Royal Navy arrests drug smugglers

  • Published
HMS Manchester with the drug-smuggling boat
Image caption,
Crew members from HMS Manchester managed to sneak up on the drug-smuggling vessel

A gang of drug smugglers with cocaine worth £16.8m have been caught by a Royal Navy warship in the Caribbean.

HMS Manchester, a 5,200-tonne destroyer, followed the small fishing vessel used by drug traffickers during a night operation.

The warship drew up only 150 yards from them and launched its sea boats.

Navy personnel managed to intercept some of the estimated 240kg (530lb) of cocaine which the three-man crew jettisoned overboard.

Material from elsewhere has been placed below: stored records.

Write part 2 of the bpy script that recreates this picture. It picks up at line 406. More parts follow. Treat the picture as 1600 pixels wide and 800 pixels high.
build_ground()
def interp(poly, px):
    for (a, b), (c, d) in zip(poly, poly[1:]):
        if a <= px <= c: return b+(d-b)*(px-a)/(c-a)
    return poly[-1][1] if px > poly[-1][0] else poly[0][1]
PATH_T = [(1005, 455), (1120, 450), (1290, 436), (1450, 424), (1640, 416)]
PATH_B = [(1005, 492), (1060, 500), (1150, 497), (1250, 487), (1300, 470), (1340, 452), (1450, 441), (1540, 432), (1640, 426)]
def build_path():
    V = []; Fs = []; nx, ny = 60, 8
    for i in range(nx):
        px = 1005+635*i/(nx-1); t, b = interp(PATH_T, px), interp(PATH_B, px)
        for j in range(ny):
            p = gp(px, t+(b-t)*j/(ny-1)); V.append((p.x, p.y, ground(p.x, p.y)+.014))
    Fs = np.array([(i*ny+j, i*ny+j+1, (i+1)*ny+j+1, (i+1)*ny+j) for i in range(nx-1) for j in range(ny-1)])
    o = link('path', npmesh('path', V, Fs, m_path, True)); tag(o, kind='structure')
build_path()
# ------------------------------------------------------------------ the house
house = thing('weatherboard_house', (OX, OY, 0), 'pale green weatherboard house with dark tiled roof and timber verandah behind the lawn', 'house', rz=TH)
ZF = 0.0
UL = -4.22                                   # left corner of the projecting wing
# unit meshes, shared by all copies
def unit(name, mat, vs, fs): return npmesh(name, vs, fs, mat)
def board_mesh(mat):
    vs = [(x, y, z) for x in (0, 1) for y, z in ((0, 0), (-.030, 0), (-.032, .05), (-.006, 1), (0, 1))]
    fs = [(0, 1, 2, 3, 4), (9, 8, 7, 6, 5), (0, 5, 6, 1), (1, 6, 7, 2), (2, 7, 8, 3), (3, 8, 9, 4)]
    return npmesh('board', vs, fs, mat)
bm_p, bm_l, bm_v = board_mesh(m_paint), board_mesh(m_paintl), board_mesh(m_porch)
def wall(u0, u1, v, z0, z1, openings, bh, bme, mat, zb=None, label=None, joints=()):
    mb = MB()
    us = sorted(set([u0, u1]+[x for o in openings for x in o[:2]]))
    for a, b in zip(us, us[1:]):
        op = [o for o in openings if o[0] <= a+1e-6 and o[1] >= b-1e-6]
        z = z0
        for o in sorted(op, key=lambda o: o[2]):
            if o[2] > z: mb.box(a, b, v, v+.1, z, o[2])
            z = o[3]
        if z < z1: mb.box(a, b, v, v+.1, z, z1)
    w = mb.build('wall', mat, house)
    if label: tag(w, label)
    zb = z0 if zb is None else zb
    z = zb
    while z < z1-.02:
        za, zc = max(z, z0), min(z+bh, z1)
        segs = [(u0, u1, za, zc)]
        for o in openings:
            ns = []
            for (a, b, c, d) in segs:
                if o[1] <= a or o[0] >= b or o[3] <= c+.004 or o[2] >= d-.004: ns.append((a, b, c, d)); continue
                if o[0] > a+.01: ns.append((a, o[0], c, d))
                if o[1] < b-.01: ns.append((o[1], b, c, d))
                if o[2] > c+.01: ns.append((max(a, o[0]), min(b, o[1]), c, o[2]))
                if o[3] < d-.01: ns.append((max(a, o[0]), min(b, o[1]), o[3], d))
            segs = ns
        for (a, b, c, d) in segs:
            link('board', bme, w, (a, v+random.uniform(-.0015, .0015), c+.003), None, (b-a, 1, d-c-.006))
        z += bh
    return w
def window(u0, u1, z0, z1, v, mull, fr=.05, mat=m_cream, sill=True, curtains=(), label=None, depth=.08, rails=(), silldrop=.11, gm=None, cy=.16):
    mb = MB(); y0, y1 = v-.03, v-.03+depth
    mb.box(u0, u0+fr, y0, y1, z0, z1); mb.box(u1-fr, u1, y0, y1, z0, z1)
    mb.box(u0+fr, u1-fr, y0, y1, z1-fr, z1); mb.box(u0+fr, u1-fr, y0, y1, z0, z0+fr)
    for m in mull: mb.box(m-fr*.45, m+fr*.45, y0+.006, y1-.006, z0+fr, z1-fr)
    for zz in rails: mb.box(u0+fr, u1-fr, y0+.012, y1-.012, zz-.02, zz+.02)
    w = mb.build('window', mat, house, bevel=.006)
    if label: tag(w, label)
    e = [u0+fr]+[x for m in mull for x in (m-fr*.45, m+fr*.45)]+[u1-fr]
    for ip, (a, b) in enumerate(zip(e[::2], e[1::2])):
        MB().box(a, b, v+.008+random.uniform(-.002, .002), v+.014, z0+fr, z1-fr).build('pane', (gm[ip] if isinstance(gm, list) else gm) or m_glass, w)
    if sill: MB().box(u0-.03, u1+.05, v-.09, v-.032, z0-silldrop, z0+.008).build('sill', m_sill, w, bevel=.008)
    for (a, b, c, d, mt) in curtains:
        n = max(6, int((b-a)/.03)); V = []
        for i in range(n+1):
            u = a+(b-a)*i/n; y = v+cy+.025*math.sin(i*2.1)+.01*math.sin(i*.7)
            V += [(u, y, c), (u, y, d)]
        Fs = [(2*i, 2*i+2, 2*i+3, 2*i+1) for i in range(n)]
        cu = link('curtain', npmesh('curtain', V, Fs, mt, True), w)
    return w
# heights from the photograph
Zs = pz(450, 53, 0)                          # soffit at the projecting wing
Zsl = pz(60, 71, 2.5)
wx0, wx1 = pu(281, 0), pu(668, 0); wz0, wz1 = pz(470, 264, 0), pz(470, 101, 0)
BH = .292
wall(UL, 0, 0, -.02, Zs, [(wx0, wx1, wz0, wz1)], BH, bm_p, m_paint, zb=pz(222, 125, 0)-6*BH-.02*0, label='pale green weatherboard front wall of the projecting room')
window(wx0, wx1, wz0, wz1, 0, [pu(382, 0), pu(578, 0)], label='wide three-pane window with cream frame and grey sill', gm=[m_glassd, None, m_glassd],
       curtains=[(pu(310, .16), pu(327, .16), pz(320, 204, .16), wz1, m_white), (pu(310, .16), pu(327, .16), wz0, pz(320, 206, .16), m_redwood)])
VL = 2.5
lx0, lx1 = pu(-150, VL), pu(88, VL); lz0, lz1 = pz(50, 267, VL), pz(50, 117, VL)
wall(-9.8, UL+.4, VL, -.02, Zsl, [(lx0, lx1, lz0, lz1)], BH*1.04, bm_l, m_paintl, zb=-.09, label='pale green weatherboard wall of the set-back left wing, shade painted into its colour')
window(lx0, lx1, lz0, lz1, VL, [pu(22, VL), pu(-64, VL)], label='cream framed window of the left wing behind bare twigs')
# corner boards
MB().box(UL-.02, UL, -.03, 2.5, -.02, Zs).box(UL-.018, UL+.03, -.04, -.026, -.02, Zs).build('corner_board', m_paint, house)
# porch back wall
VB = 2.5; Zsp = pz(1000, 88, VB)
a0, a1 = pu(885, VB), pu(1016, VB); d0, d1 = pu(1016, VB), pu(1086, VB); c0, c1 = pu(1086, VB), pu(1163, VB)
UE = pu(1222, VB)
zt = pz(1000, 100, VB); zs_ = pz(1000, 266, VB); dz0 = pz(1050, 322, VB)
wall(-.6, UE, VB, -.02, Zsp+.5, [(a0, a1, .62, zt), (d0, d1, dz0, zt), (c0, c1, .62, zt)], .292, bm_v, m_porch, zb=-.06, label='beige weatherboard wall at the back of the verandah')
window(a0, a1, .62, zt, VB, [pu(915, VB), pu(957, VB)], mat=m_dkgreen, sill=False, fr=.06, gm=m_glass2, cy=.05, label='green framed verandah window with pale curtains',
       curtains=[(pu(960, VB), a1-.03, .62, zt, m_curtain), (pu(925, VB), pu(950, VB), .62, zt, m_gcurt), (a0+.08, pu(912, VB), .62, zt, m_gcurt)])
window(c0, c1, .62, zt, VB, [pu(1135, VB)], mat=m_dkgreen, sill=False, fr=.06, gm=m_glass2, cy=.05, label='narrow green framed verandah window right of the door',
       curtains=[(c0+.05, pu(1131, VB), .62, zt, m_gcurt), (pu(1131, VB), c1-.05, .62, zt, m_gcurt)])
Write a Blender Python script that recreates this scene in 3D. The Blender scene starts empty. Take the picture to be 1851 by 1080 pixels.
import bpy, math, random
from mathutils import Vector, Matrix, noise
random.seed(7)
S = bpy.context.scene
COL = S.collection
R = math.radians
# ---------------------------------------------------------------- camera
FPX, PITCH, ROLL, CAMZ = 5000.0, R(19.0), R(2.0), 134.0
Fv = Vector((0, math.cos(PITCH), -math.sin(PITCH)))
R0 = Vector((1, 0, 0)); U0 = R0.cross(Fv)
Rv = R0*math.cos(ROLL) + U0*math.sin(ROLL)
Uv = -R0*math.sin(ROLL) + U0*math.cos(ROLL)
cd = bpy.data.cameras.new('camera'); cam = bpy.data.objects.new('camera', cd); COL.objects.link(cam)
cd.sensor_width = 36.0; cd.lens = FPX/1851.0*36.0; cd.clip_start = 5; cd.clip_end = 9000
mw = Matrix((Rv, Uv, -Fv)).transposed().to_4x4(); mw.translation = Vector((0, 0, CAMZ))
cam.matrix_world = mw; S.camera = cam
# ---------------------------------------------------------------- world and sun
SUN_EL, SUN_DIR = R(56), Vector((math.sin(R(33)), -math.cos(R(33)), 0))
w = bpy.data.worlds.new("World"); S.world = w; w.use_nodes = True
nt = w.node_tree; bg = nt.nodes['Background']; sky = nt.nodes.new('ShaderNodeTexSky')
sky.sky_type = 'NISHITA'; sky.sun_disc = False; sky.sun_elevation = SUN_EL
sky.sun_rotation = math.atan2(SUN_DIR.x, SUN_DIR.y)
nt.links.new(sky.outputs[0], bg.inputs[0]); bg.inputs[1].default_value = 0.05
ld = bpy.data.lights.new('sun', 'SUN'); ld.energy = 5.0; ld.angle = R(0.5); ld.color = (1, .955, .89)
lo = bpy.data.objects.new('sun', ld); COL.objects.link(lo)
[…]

Eight bales of the drug were thrown overboard, but the Navy boat crews recovered two, each weighing 30kg (66lbs), to be used as evidence.

A Royal Navy spokesman said: "A softly-softly approach caught a trio of drug traffickers napping as their fishing vessel was stalked through the Caribbean night by the Royal Navy warship HMS Manchester.

"The surprised three-man crew of the vessel suddenly realised the game was up as the 5,200-tonne Type 42 destroyer, with her sea boats launched, loomed up out of the darkness just 150 metres off the stern of the smugglers' craft.

The operation took place in the Colombian Basin, an area of the Caribbean between Colombia and Panama.

In September last year, the Royal Navy seized its biggest ever haul of cocaine, with an estimated street value of £240m ($380m), off the coast of Colombia.

HMS Manchester left its Portsmouth base for its current patrol mission in May this year and is due to return home in time for Christmas.